The next day a carload of us headed for the mountains a few hours away and this is what we found: these huge relics of an inscrutable culture in a land now devoid of all human life but still defying the elements two hundred harsh years after Shelley died.
And for good measure, a couple of hours later, we saw the terrain where the very first trickles that would go on to become the legendary Euphrates start, a lesson in history, geography and the seeds of civilization in one view.

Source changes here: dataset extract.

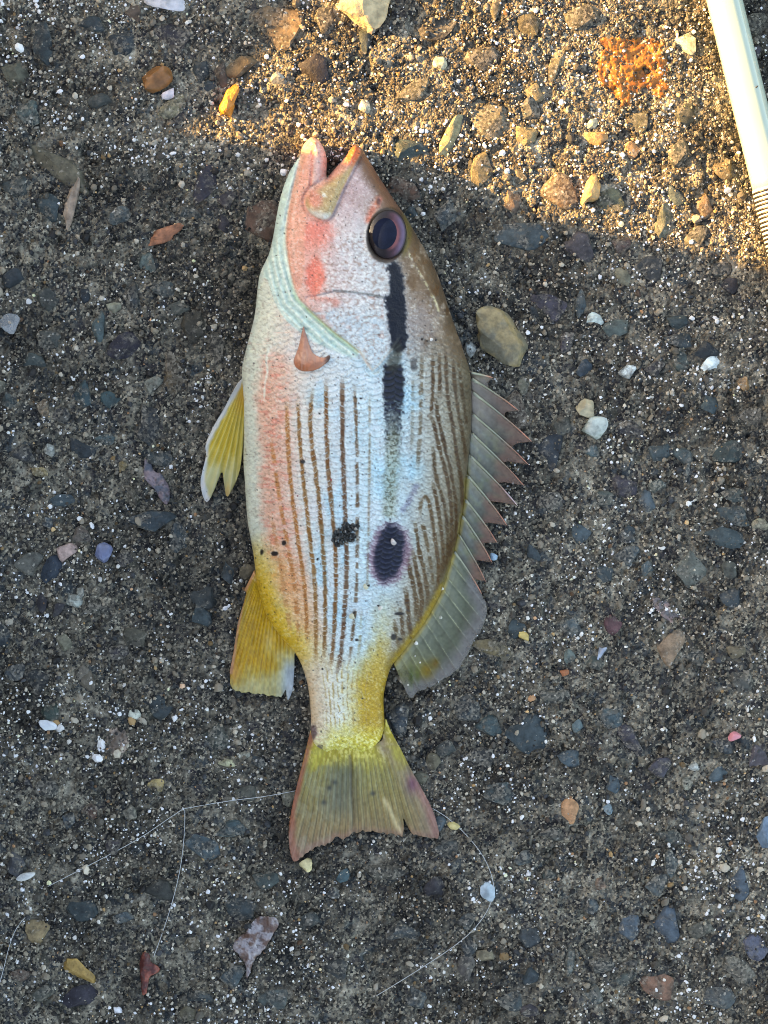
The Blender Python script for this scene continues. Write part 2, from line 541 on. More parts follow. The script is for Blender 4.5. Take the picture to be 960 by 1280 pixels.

On the way home we spotted a pair of ibex and stopped to watch them defy gravity on a near-vertical wall of rock several hundred feet above us. They moved along sure-footedly until, unexpectedly, they came to a wide gully. The female hesitated for a moment and jumped, just making the ledge on the other side. The male, seeing she was safely across, leapt too but being much heavier only got his front half on the far side, his back legs flailing in space. The female, immobile, watched his frantic efforts, knowing I suppose that without him she too was probably doomed. He continued scramble, though less vigorously and was clearly tiring. But in one last desperate lunge he got enough of his body on the ledge to push his way inch by inch to safety. He stood up and without a pause they both trotted on as if nothing had happened—though I can’t help thinking that over dinner that night they opened a bottle of fine wine.
Not bad for one day, eh?
The moral: never be reluctant to make a nuisance of yourself.